> INSTRUCTIONS TO FOLLOW
Across the material below, how many lines contain the word "file"? Give only the number.

> Scenes as source code
◆ ◆ ◆ ◆ ◆ ◆ ◆
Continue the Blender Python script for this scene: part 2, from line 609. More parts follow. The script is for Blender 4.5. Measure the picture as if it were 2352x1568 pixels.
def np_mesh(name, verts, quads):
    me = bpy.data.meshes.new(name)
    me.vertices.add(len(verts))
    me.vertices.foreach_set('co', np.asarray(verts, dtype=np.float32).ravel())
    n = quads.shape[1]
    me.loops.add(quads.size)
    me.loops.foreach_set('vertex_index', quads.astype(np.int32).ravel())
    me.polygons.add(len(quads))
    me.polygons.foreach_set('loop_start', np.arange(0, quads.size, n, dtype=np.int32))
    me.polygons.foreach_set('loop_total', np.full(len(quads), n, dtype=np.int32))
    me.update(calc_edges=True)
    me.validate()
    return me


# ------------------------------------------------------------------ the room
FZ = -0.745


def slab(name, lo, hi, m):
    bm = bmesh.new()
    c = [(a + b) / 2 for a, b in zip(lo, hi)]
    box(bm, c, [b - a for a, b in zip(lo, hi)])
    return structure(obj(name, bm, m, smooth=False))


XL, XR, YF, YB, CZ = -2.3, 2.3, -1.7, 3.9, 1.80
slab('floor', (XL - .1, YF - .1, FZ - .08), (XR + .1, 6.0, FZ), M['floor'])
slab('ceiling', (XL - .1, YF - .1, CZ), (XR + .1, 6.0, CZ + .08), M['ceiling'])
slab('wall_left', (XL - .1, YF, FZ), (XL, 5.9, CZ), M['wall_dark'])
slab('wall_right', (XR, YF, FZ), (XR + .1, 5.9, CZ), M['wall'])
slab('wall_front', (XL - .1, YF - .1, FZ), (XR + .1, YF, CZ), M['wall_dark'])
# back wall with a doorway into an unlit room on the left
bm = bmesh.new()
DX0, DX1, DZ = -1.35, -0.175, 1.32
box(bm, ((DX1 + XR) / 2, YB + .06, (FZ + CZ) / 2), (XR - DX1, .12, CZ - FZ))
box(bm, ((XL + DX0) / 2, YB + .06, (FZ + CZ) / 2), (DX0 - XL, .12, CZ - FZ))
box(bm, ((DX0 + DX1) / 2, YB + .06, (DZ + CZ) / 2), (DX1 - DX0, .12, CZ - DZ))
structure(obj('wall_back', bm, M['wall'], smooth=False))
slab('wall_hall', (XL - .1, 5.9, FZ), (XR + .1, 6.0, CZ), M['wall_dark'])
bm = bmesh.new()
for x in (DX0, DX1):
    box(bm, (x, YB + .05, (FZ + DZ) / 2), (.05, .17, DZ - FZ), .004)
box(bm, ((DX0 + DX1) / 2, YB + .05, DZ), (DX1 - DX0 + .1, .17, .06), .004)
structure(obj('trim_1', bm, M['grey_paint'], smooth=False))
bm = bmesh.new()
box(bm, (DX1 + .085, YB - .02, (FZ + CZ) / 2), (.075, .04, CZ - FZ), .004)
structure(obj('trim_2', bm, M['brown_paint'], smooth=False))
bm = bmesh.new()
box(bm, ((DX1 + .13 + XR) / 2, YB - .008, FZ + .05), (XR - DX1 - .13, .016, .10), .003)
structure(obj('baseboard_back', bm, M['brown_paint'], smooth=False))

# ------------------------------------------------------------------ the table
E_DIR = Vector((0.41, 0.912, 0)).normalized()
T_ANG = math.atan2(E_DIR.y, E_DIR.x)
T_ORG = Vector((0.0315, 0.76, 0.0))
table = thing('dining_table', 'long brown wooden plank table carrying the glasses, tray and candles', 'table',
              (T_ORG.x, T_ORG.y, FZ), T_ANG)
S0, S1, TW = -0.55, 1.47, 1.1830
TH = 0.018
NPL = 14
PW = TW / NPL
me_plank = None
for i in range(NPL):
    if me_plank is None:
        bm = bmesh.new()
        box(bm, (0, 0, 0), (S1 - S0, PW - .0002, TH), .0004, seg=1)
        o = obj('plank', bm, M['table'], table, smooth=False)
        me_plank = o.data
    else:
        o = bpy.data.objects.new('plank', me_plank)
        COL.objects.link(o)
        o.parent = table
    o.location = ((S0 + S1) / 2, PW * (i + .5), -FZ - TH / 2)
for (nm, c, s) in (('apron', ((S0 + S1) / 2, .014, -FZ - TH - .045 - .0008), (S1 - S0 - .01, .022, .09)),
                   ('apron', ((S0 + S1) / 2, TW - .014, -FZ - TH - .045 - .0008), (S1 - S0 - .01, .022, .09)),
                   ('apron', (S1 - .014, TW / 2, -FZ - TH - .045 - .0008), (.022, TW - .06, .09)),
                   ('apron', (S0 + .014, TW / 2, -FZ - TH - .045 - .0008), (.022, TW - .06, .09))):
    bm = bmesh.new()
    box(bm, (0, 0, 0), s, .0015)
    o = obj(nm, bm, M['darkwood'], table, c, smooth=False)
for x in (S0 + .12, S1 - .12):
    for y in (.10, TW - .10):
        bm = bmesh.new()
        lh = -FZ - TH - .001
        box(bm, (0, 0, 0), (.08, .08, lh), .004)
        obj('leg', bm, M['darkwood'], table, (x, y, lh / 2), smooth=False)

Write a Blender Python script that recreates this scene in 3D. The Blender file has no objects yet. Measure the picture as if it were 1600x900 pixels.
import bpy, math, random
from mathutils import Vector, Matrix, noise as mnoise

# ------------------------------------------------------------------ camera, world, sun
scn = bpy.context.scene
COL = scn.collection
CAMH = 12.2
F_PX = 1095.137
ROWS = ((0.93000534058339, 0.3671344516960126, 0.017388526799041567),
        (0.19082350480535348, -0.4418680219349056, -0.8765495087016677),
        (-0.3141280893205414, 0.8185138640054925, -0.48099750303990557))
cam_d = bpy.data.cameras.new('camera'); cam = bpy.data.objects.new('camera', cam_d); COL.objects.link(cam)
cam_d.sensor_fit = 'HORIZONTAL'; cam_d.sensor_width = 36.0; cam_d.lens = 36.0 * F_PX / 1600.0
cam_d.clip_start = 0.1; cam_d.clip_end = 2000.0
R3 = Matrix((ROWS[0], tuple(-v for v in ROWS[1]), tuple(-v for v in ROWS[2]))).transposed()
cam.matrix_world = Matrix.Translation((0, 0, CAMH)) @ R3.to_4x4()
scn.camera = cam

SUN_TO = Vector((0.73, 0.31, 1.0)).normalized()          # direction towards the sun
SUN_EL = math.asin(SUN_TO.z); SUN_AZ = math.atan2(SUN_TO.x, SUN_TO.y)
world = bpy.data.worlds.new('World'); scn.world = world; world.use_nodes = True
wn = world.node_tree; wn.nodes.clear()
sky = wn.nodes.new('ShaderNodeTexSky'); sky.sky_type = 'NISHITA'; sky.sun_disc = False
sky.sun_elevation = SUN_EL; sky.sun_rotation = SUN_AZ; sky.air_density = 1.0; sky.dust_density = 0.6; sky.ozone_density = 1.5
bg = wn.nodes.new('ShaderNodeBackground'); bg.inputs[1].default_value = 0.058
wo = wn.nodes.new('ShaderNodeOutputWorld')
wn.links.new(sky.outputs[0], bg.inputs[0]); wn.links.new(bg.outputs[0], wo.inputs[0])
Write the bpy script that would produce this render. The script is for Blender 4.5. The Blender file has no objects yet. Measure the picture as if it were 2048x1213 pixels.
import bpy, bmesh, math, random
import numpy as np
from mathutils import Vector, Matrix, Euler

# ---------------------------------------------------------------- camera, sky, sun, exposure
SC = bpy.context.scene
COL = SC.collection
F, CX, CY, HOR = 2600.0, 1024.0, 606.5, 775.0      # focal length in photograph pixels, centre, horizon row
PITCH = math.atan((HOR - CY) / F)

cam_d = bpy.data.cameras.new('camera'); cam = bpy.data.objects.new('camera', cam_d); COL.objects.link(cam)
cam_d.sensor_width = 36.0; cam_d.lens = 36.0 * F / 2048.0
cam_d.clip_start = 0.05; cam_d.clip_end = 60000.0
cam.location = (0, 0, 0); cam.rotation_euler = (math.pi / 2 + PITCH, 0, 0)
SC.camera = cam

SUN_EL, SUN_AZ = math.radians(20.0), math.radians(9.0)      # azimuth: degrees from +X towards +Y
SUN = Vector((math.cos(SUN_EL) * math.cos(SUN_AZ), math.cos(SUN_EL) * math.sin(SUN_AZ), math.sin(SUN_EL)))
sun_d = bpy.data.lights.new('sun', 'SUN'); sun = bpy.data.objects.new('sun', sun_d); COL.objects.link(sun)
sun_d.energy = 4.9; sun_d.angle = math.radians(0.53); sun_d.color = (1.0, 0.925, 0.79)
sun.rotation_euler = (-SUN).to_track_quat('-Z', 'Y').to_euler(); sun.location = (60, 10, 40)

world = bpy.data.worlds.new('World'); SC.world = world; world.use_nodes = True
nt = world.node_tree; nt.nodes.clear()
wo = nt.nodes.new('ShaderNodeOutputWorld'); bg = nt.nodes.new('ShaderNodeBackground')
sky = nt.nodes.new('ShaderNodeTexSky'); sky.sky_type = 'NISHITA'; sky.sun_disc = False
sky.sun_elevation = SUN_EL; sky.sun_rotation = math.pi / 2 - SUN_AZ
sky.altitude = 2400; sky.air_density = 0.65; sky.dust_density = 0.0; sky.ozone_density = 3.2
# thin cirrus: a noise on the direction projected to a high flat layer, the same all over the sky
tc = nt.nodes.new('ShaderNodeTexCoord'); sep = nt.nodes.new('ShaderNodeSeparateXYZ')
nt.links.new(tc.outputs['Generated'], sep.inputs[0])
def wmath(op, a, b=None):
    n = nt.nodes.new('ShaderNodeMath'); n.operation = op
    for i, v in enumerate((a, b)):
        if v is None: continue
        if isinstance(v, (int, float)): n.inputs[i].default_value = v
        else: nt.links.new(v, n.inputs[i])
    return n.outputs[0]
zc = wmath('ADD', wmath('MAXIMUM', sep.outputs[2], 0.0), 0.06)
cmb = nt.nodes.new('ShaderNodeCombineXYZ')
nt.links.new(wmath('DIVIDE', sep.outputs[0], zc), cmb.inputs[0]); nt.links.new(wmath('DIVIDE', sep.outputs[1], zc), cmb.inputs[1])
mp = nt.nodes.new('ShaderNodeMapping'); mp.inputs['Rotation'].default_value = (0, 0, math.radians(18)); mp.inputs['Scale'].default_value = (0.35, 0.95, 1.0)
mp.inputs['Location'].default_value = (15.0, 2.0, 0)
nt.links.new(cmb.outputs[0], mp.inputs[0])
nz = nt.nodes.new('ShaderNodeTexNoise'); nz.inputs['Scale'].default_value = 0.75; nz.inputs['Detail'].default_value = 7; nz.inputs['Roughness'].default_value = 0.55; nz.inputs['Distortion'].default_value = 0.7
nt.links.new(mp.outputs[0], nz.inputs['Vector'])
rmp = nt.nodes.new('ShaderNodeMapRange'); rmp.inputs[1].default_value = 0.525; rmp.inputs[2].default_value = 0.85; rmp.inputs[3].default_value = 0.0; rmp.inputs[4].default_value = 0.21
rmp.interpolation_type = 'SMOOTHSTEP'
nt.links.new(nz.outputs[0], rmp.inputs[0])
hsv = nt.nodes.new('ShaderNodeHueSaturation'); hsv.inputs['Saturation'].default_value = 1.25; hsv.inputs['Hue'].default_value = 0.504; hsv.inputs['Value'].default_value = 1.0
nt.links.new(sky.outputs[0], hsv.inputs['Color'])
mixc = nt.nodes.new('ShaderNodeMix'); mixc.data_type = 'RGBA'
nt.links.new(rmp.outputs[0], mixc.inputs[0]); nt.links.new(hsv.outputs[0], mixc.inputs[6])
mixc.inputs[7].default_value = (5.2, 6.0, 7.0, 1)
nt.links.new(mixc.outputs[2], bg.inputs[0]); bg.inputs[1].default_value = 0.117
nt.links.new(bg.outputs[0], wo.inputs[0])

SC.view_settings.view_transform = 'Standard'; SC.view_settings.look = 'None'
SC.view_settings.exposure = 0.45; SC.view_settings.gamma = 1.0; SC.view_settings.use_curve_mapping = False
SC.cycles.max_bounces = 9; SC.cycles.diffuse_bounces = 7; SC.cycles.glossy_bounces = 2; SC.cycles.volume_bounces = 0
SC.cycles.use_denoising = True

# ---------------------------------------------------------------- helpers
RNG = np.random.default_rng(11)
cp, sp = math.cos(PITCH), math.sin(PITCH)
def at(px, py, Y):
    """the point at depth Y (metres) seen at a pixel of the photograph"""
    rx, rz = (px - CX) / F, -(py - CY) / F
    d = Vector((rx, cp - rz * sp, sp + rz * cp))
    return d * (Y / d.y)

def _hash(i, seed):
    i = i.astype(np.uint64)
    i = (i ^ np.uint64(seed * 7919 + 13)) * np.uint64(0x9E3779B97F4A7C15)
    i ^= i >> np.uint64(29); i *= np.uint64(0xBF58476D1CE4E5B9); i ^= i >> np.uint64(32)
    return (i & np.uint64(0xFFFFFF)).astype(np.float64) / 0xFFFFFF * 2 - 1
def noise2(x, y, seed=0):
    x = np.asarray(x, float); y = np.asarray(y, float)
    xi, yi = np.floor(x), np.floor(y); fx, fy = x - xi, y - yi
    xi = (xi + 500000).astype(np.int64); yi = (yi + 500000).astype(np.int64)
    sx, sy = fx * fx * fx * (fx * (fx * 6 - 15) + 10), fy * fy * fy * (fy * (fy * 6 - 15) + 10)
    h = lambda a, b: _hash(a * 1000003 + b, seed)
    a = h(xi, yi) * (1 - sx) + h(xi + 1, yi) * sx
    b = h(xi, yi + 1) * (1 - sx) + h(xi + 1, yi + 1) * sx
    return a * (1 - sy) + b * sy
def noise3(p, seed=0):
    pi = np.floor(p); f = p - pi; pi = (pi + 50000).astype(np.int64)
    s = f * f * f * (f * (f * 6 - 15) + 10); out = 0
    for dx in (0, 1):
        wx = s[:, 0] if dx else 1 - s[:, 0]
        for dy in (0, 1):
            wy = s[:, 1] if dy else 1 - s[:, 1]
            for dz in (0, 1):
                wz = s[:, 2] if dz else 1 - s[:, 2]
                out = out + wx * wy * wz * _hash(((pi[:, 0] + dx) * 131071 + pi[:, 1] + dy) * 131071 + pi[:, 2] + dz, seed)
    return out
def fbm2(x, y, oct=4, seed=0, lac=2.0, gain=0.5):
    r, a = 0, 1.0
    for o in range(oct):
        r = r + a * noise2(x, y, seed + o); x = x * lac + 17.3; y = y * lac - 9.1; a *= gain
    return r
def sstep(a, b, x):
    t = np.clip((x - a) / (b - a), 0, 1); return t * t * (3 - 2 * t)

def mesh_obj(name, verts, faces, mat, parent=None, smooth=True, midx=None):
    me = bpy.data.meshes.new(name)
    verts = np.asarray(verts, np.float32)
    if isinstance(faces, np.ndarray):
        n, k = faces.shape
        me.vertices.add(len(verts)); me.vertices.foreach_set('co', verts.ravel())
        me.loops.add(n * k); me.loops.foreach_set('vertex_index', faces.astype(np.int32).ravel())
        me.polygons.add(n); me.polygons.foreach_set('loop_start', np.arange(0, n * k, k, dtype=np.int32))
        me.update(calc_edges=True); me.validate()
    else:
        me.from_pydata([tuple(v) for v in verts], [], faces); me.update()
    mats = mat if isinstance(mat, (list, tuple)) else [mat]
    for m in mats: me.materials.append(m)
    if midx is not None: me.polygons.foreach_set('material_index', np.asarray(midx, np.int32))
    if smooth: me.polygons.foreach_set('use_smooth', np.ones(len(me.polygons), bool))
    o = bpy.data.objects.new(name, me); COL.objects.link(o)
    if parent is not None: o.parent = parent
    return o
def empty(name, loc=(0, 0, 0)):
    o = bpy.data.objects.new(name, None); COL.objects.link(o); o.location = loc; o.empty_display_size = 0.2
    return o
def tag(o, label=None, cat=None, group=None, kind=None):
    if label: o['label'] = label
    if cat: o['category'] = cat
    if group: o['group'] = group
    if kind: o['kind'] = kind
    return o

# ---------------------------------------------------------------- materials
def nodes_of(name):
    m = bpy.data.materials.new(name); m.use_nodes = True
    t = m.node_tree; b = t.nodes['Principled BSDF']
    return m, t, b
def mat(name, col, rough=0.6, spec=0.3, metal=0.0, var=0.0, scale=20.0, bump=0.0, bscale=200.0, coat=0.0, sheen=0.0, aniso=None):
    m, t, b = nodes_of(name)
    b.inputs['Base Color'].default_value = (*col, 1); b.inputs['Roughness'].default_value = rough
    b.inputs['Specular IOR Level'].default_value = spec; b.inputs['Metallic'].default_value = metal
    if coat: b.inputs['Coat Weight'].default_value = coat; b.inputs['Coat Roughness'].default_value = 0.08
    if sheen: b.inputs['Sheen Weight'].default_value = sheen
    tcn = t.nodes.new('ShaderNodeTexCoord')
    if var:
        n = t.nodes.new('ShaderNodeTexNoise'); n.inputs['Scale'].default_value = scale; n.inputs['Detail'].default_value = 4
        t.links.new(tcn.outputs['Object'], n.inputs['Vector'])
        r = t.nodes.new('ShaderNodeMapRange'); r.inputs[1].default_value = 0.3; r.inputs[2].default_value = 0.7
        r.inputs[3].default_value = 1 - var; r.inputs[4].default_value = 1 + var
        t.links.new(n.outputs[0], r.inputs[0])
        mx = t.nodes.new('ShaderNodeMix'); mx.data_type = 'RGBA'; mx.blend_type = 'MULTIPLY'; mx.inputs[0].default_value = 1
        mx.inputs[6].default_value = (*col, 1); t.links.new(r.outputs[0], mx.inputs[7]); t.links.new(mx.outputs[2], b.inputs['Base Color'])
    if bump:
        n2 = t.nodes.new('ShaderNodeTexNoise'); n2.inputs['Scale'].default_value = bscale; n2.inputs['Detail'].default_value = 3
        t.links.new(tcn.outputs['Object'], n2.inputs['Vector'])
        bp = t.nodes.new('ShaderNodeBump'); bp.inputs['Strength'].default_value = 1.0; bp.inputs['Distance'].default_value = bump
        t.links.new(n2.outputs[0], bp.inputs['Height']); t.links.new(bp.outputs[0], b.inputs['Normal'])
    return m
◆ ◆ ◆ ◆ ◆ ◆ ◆
> EXERCISE RESULT
2